Dondequiera que mire hay cuadros o
estatuas de la Virgen María, de san Miguel y de san José; hay al menos un
crucifijo en cada espacio. Mientras conversamos acerca del tiempo espléndido
que hace y de la gran cantidad de tiestos que tiene en el porche donde cultiva
flores y especias para venderlas luego, preparo mi grabadora. Llega un leve y
gratificante aroma a cocina y a pollos de corral, los que se escuchaban al
bajar del coche. Preparo la grabadora y le explico que pretendo grabar la
conversación a medida que hablamos y le muestro el pequeño micrófono que sitúo
en medio de los dos. Le pregunto si no le molesta.
—Por mí está bien. Y mientras
hablemos, mantendré las manos ocupadas. ¿Le importa?
Se agacha y saca de debajo de la mesa
dos cajas abiertas y las deja delante de ella. Parece que contienen plumas en
su interior.
—Por supuesto que no, María, pero
dígame, ¿qué está haciendo con esas plumas?
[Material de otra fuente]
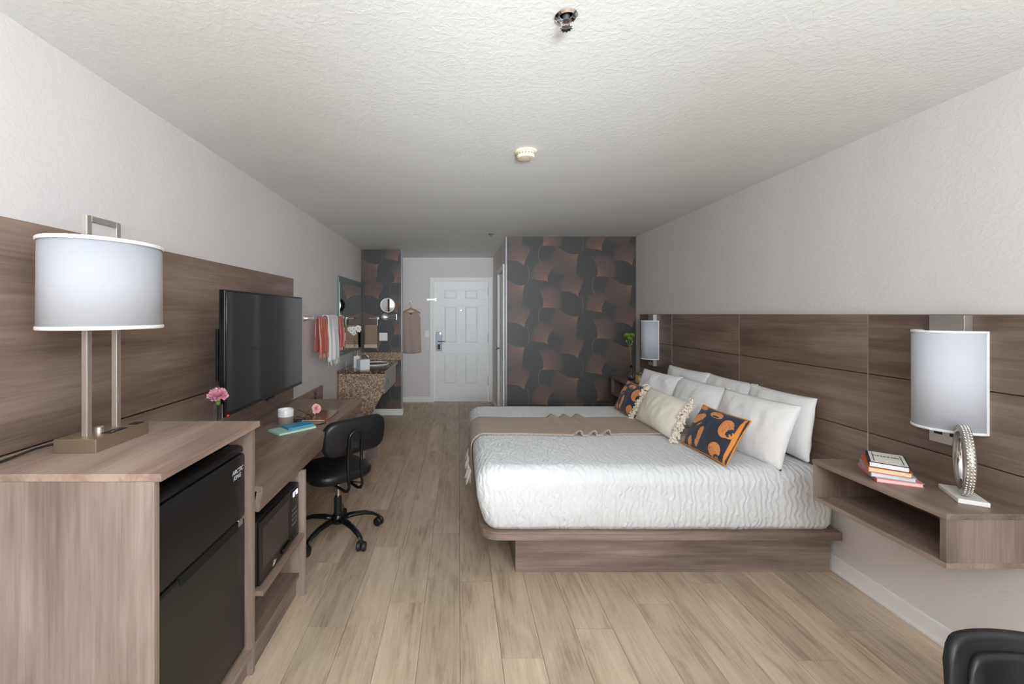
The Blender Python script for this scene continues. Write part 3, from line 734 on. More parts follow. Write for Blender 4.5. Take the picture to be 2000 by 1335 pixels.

—En esta caja hay plumas de pato y en
esta otra se encuentra el plumón que les saco. Cuando tengo suficiente, lo
vendo a una fábrica de almohadas que queda en el valle. Los granjeros de aquí
arriba me traen sus aves. Las troceo, las limpio y por este trabajo me permiten
quedarme con las vísceras y las plumas. Luego las cocino, me las como y vendo
el plumón. Es un buen trabajo que puedo realizar mientras hablo con las visitas
sin importar el tiempo que vayamos a estar, y por lo que usted me ha dicho esta
charla podría llevarnos un largo rato.
—Bueno, sí. Tengo muchas preguntas y
simplemente podemos hablar hasta que alguno de los dos se canse. ¿Le parece
bien?
—Perfecto.
—Antes que nada, quisiera darle las
gracias por su tiempo. Estoy seguro de que mucha gente ha venido a hacerle
preguntas a lo largo de estos años.
—Sí, es cierto, pero lo hago con
gusto porque sé que muchas personas se han acercado a Dios gracias a lo que les
he dicho. Así que adelante. Contestaré todo de la mejor manera posible[1].
"¡Sáquennos de aquí!" |
[1] La siguiente conversación es el resultado de las diversas visitas y entrevistas que el autor hizo a María Simma, más de treinta veces en cinco años.